Gold and silver futures rebounded on Monday after recent losses as concerns surrounding the aborted mutiny in Russia over the weekend boosted demand for safe haven assets like gold and Treasury bonds.
The ICE U.S. Dollar Index, which measures the strength of the US dollar against a basket of its rivals, fell by 0.2% to 102.70, further supporting gold as a weaker US dollar makes the yellow metal more attractive to investors.
Here are the latest futures prices for precious metals:
- Gold futures for August delivery (GC00, +0.28% GCQ23, +0.28%) increased by 0.3% or $5.90 to trade at $1,937 per ounce on Comex.
- Silver futures for July delivery (SI00, +1.46% SIN23, +1.46%) rose by 2%, or 45 cents, to $22.82 per ounce.
- Palladium futures for September (PAU23, +4.14%) rose by 2.2% or $28 to $1,314 per ounce.
- Platinum futures for July delivery increased by 0.4% or $3.60 to $927 per ounce.
- Copper futures for September delivery (HG00, -0.45%) gained 1 cent to $3.80 per pound.
Analysts noted that while the situation in Russia continues to capture investors’ attention, gold is moving in response to a weakening US dollar and reduced Treasury yields.

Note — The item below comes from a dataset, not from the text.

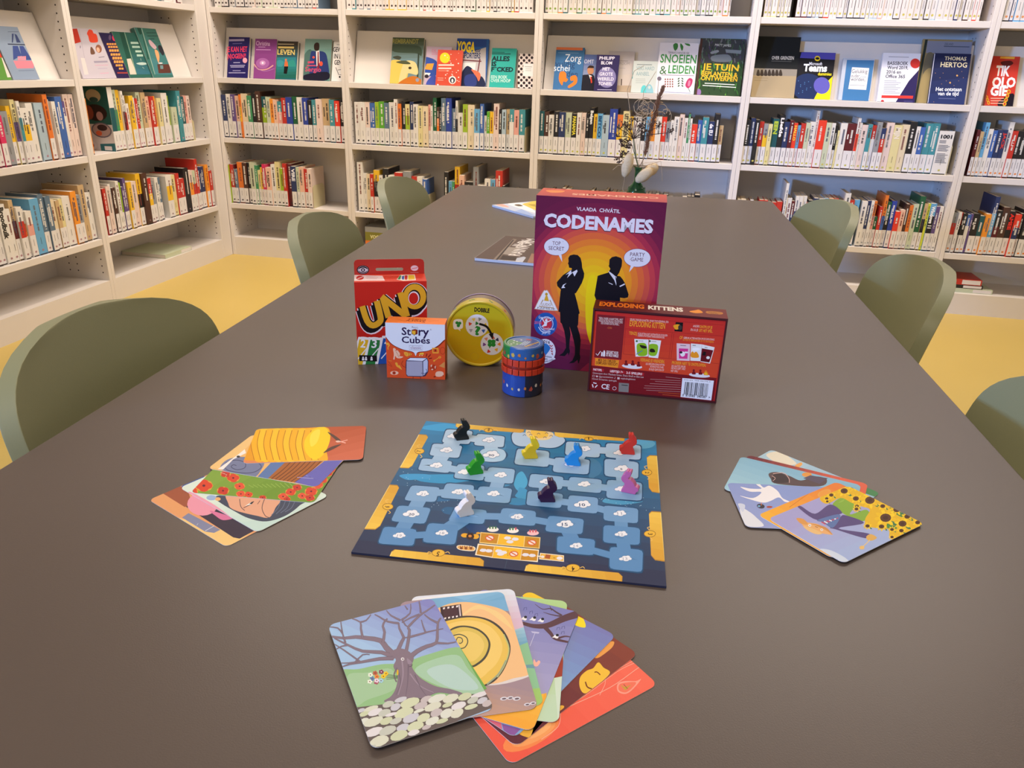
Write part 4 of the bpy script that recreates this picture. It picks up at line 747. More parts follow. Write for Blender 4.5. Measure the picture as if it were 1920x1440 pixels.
C0=(0,0,4);C1=(360,0,4);C2=(640,0,4);C3=(960,0,4);C4=(1360,0,3.4286);C7=(0,0,7.2);C8=(120,0,7.385)
def f(A): A.full('#8696ac').P('#3a4670',(160,455),(185,455),(175,575),(160,575)).P('#3a4670',(195,455),(225,470),(280,575),(225,575)).P('#2a3048',(100,588),(360,598),(350,612),(110,602)).P('#3c4c88',(170,618),(240,620),(290,750),(180,810)).P('#3c4c88',(260,620),(315,622),(430,808),(300,810)).P('#d88090',(180,820),(455,820),(455,920),(230,925)).P('#d88090',(240,760),(350,758),(352,815),(240,815)).T('WEG','#9aa4b8',(245,805),(345,805)).L('#4a5068',5,(105,430),(250,430)).L('#606a84',6,(250,955),(460,950))
cover('c01', 'L', C7, 'grey-blue cover with a dark blue motorway picture, far-left display shelf', f)
def f(A): A.full('#5a8c3c').P('#c23a22',(-400,380),(0,380),(80,770),(-300,800)).P('#d8cfc4',(20,780),(90,780),(170,1040),(100,1045))
cover('c02', 'L', C7, 'green and red book cover cut off by the left picture edge', f)
def f(A): A.full('#b9b2bc').P('#b43424',(100,400),(180,395),(235,580),(150,605)).L('#a49ca8',6,(205,400),(330,1030)).P('#cdc6c4',(230,800),(285,805),(340,1030),(280,1035)).S('#d4452c',(345,410),(390,420),(410,460),(450,480),(470,570),(430,590),(360,580),(335,500),(318,465)).S('#6a4a3a',(370,650),(400,670),(430,740),(380,755),(365,720)).E('#8a5a44',480,675,42,58,rot=-15).E('#d8a48c',472,690,22,36,rot=-15).E('#4a3a5a',225,650,4,20).L('#6a6678',8,(480,795),(560,785)).P('#948ea0',(410,845),(600,840),(605,865),(420,872)).L('#c890a8',7,(430,905),(610,900)).L('#a49cb4',8,(470,950),(600,945)).L('#d498b0',7,(500,1015),(620,1010))
cover('c03', 'L', C8, 'grey cover with a red blob and two faces, on the upper left shelf', f)
def f(A):
    A.full('#2a2048').E('#d83a5c',700,520,32,48).E('#5c4a6a',635,520,18,38)
    for (x0,x1,y,h) in ((590,730,610,26),(610,760,650,26),(625,790,700,32),(645,770,755,32),(670,800,805,36),(690,820,855,36),(715,810,905,28),(760,800,950,26)): 
        w=(x1-x0); 
        for k in range(int(w/34)+1): A.P('#e09a4a',(x0+k*34,y-h/2),(x0+k*34+28,y-h/2),(x0+k*34+30,y+h/2),(x0+k*34+2,y+h/2))
    A.P('#a04038',(735,1000),(880,1000),(885,1018),(740,1018))
cover('c04', 'L', C8, 'narrow navy cover with stacked orange lettering, upper left shelf', f)
def f(A):
    A.full('#2e6054').P('#1f4a3e',(765,450),(825,445),(925,805),(868,815)).P('#cfc4b4',(868,815),(925,810),(1010,1030),(915,1032)).L('#8ca890',8,(838,450),(1005,1030)).G('#2c5c50','#3a6e80',(1000,700),(1100,1030),5,poly=[(850,440),(1060,455),(1215,1030),(1010,1030)])
    for x0,x1,y in ((920,1055,595),(940,1060,650),(985,1070,712),(1005,1090,768)): A.P('#a8c4b4',(x0,y-16),(x1,y-14),(x1+4,y+14),(x0+6,y+14))
    A.S('#b4c8c0',(1000,880),(1080,862),(1160,882),(1080,902)).L('#a8c4b4',5,(1060,810),(1068,840)).L('#a8c4b4',5,(1085,930),(1110,950))
cover('c05', 'L', C8, 'dark green cover with pale centred text, upper left shelf', f)
def f(A):
    A.full('#3c7068').P('#1f4a3e',(1008,385),(1060,385),(1080,470),(1050,480)).P('#1f4a3e',(1060,400),(1180,820),(1160,820)).L('#9cb4a4',9,(1075,395),(1260,1030)).G('#3a6a5c','#468088',(1300,450),(1400,1020),4,poly=[(1085,385),(1340,400),(1520,1035),(1262,1030)])
    for x0,x1,y in ((1140,1270,455),(1155,1320,498),(1180,1250,540)): A.L('#1c3a38',9,(x0,y),(x1,y))
    A.L('#2c504c',3,(1210,580),(1360,582)).L('#2c504c',3,(1220,600),(1365,602)).S('#c8a8b0',(1170,560),(1200,560),(1280,650),(1250,680),(1190,620)).S('#d8a070',(1255,690),(1300,710),(1320,780),(1310,870),(1280,800)).S('#2a2c34',(1300,640),(1340,630),(1385,720),(1370,770),(1320,710)).P('#5c3830',(1290,890),(1460,890),(1480,1010),(1310,1015)).P('#6a8c90',(1330,905),(1370,905),(1375,955),(1335,955)).E('#d8d0d0',1335,875,30,10)
cover('c06', 'L', C8, 'teal cover with a figure and brown table, right end of the upper left shelf', f)
def f(A): A.full('#241f5c').T('LAMME VEDEROS','#8a80a8',(280,305),(390,300),22).P('#e03c58',(258,350),(318,348),(318,392),(260,392)) if 0 else A.full('#241f5c').L('#9a90b4',16,(278,302),(392,300)).L('#6a649c',5,(305,328),(375,325)).T('JE KAN HET','#e03c5c',(258,390),(414,388),40,1).T('(N)OGEEN?!','#e03c5c',(262,440),(404,436),36,1).E('#e8a0b0',397,453,17,20).L('#a8a4cc',6,(310,470),(360,469)).L('#a8a4cc',6,(285,492),(398,490)).L('#a8a4cc',6,(290,503),(392,502)).L('#8c88b8',6,(305,530),(365,530)).L('#a8a4cc',6,(275,546),(400,546))
cover('c11', 'B', C1, 'navy cover with bold pink-red title, leftmost on the first back display shelf', f)
def f(A): A.full('#7a3c7c').G('#7a3a7a','#8a4488',(540,300),(540,560),5).T('Christina','#d8b4d4',(480,340),(584,344),34).L('#c090c0',5,(498,352),(550,353)).L('#c090c0',5,(480,372),(590,374)).E('#a060a0',530,475,50,40).E('#c894c4',530,472,22,18).E('#f0e0f0',530,472,8,8).L('#d49a98',9,(465,480),(500,520),(560,520),(610,490),smooth=4).L('#a878b0',4,(470,500),(540,535),(618,515),smooth=4)
cover('c12', 'B', C1, 'purple cover with a glowing light, first back display shelf', f)
def f(A): A.full('#2a3430').G('#3a2c20','#236880',(700,320),(700,480),6).P('#2c7884',(620,430),(780,430),(780,500),(620,500)).L('#b8a888',5,(640,330),(765,332)).T('LEVEN','#d8c070',(640,408),(770,412),38,1).L('#c8b068',14,(645,355),(765,357)).S('#3a8c94',(630,470),(660,450),(690,470),(660,510)).S('#2f8a80',(720,470),(760,450),(780,500),(740,520)).G('#2a7c80','#1c5c50',(700,500),(700,580),4,poly=[(610,500),(790,500),(790,590),(610,590)]).E('#c87a50',705,450,8,10).P('#c8683c',(696,460),(716,460),(722,500),(692,500)).P('#141414',(692,498),(722,498),(712,555),(688,552))
cover('c13', 'B', C1, 'teal cover titled LEVEN with a standing woman, first back display shelf', f)
def f(A): A.full('#6a9088').G('#7a9c94','#5f8880',(900,300),(900,590),4).S('#352620',(915,340),(930,320),(952,325),(955,360),(945,380),(920,375)).S('#4a6a64',(840,420),(900,380),(910,590),(835,590)).S('#27376e',(890,400),(930,385),(990,390),(1015,440),(1020,590),(890,590)).P('#e8e4e0',(930,385),(955,378),(958,470),(935,500)).P('#7a2434',(942,388),(950,388),(955,520),(940,515)).E('#d8503a',968,478,13,18).E('#d8503a',912,430,9,9).S('#18182a',(850,560),(1015,540),(1015,600),(850,600)).T('Sergio','#c04a68',(848,535),(968,538),34,1).L('#c04a68',16,(868,468),(915,466)).L('#c04a68',9,(862,492),(930,492))
cover('c14', 'B', C1, 'sea-green cover showing a man in a blue jacket, first back display shelf', f)
def f(A): A.full('#e4e2e0').L('#888',4,(1085,335),(1118,336)).T('GEW','#1c1c20',(1058,388),(1120,390),36,1).T('IN E','#1c1c20',(1064,438),(1120,440),36,1).T('GEN','#1c1c20',(1066,484),(1120,486),34,1).L('#1c1c20',4,(1078,505),(1100,560),(1120,562)).L('#1c1c20',4,(1092,525),(1120,522)).E('#1c1c20',1108,577,7,7)
cover('c15', 'B', C1, 'white cover with black capitals, right end partly behind the upright', f)
def f(A): A.full('#4c5c4c').G('#46523c','#6c8890',(480,290),(480,470),6).T('REMBRANDT','#9a9854',(385,325),(578,328),34,1).S('#3c4c3c',(370,340),(470,335),(590,350),(600,420),(560,400),(400,390)).L('#2f3c30',12,(580,400),(570,620),(560,640)).S('#d8b858',(365,470),(420,450),(470,470),(500,520),(480,600),(365,630)).S('#cfc288',(470,470),(540,460),(570,500),(570,560),(500,550),(480,590),(430,620)).S('#3a4034',(385,430),(420,418),(450,430),(430,448)).S('#4c5238',(410,465),(480,455),(520,480),(460,480)).S('#b86a24',(460,600),(540,570),(600,600),(600,640),(430,640)).E('#8a90a0',570,600,13,14).E('#3a3020',515,510,12,10)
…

“Lower rates and a softer dollar have given gold a small lift. It traded near $1910 before the weekend, a three-month low, and is near $1930 late in the European morning,” explained Marc Chandler, chief market strategist at Bannockburn Global Forex in emailed commentary.
Despite gold and silver prices falling to their lowest levels in at least three months last week, following concerns surrounding more central-bank interest-rate hikes, analysts predict the recent turmoil in Russia will spur more demand among investors for precious metals.